The outside of the nine spheres is also revealing, super-celestial, borrowing this time from the god/matter philosophies of ancient Greece - Aristotle, Plato, etc.
No, this is not some weird Tarot reading! There are a number of diagrams from this time period that don't look exactly like this page but categorize very closely to it. Llull's Ladder is the simplest and can be easily googled for the main categories, though imo there are many additional layers to each sphere on relational and metaphorical levels. But the division of the cosmos into super-celestial, celestial, earthly and cthonic/underworld was a common understanding of the medieval world. I don't have to stretch at all seeing this diagram as fitting broadly into this strata. I do have to stretch on the details of the spheres, but the more I research, the more it comes together.
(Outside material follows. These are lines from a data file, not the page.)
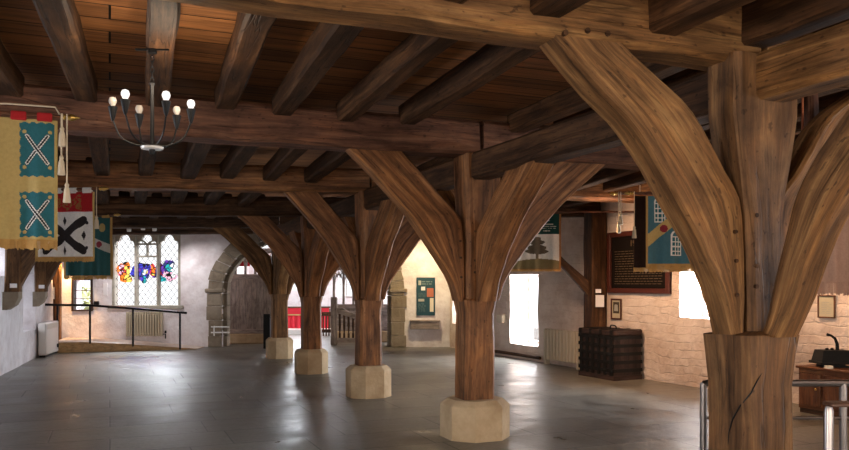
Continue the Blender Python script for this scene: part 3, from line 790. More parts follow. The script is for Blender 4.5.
def post(idx, label, levels, mat, lo, up, zsh, zt, zp, plinth, sides, sc=1.0, pegs=True):
    x, y = levels[0][1], levels[0][2]
    mat_s, mat = mat if isinstance(mat, tuple) else (mat, mat)
    root = thing('timber_post', label, 'post', (x, y, 0), 0, 'row of timber posts')
    bm = B(); sweep(bm, rings_post(levels, idx*5+1)); obj('shaft', bm, mat_s, root, ang=28)
    if plinth:
        w, h = plinth; bm = B(); c = w*.27
        def ringp(ww, z, cc): return [Vector((x+a, y+b, z)) for a, b in rect_ring(ww, ww, cc, 1)]
        sweep(bm, [ringp(w, 0, c), ringp(w, h-.07, c), ringp(w*.97, h-.05, c*.95), ringp(w*.80, h, c*.8)])
        l = bm.loops.layers.uv.active
        o = obj('plinth', bm, 'plinth_stone', root, smooth=False); tag(o, 'pale octagonal stone plinth')
    zl = lo[0][1]
    for s, top in sides:
        # s: 'l' 'r' across, 'n' towards the camera, 'f' away
        sk = sc*{2: {'r': 1.12}, 3: {'l': .87}, 4: {'l': .93}}.get(idx, {}).get(s, 1)
        def fit(pts): return [(px*sk, zsh+(pz-lo[-1][1])*(top-zsh)/(zl-lo[-1][1])) for px, pz in pts]
        k = {'l': (Vector((1, 0, 0)), Vector((0, 1, 0))), 'r': (Vector((-1, 0, 0)), Vector((0, 1, 0))), 'n': (Vector((0, 1, 0)), Vector((1, 0, 0))), 'f': (Vector((0, -1, 0)), Vector((1, 0, 0)))}[s]
        LO, UP = (LO1N, UP1N) if s == 'n' and idx == 1 else (lo, up)
        bm = B(); xd = k[0]
        org = Vector((x, y, 0))
        if s in 'lr' and idx > 1:
            b = BE[idx-1]; x1 = x-1.4 if s == 'l' else x+1.4
            dv = Vector((x1, beam_y(idx-1, x1), 0))-Vector((x, y, 0)); dv.normalize(); xd = -dv if s == 'l' else -dv
        nd = xd.cross(Zv)
        if s == 'n' and idx == 1: org = org+Vector((.05, 0, 0))
        if s == 'n' and idx == 2: org = org+Vector((.035, 0, 0))
        band(bm, fit(LO), fit(UP), org, xd, nd, .19 if s in 'lr' else (.17 if idx == 1 else .22), seed=idx*9+ord(s), amp=.012)
        br = obj('brace', bm, mat, root, ang=28)
        if pegs and s == 'l':
            for (pz, o_) in ((zsh+.25, -.2), (zsh+.45, -.205), (zsh+.62, -.21)):
                bm = B(); fx = o_*sc; tube(bm, [org+xd*fx-nd*.112*(1 if nd.y > 0 else -1)+Zv*pz, org+xd*fx+Zv*pz], .012, 8); obj('peg', bm, 'oak_dark', br)
    if idx == 1:
        bm = B(); pts = []
        for u, v in ((731, 452), (732, 432), (736, 419), (744, 406), (751, 393), (757, 381), (766, 366)):
            r_ = (u-CXP)/FPX; yy = y-levels[1][4]/2-.002; xx = (ST*yy+r_*CT*yy)/(CT-r_*ST)
            if xx < x-levels[1][3]/2+.03: yy += (x-levels[1][3]/2+.03-xx); xx = x-levels[1][3]/2+.0; yy = max(yy, y-levels[1][4]/2+.03)
            pts.append((xx, yy, EYE+(HOR-v)*(xx*ST+yy*CT)/FPX))
        tube(bm, pts, [.003, .004, .005, .006, .005, .004, .002], 6); obj('shrinkage_crack', bm, 'iron', root)
    if pegs:
        for pz in (zsh+.3, zsh+.42, zsh+.72):
            bm = B(); tube(bm, [(x-.07, y-levels[4][4]/2-.01, pz), (x-.07, y, pz)], .014, 8); obj('peg', bm, 'oak_dark', root)
    return root
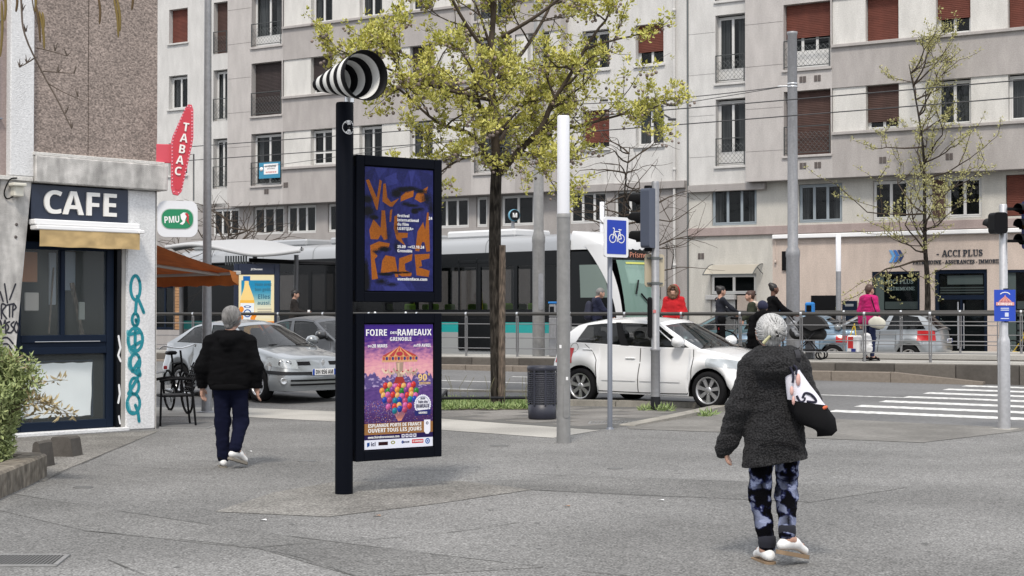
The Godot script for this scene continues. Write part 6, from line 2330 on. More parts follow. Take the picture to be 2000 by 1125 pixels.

Unfortunately my research is based on medieval text not illustration, so I have few example diagrams to refer you to.
What I like about this theory is that you slowly realize (or at least I did) that the diagram serves as an index to the rest of the VMS. It pulls all the sections together into the Cosmos at the centre, and each sphere likely corresponded to a section of the manuscript. Somewhat Aristotelian: On the Soul, On Plants, On Metals/Minerals (possibly a missing section), On Creation, On the Stars, On Death, and, of course Koen you know me!, On the Water of Life.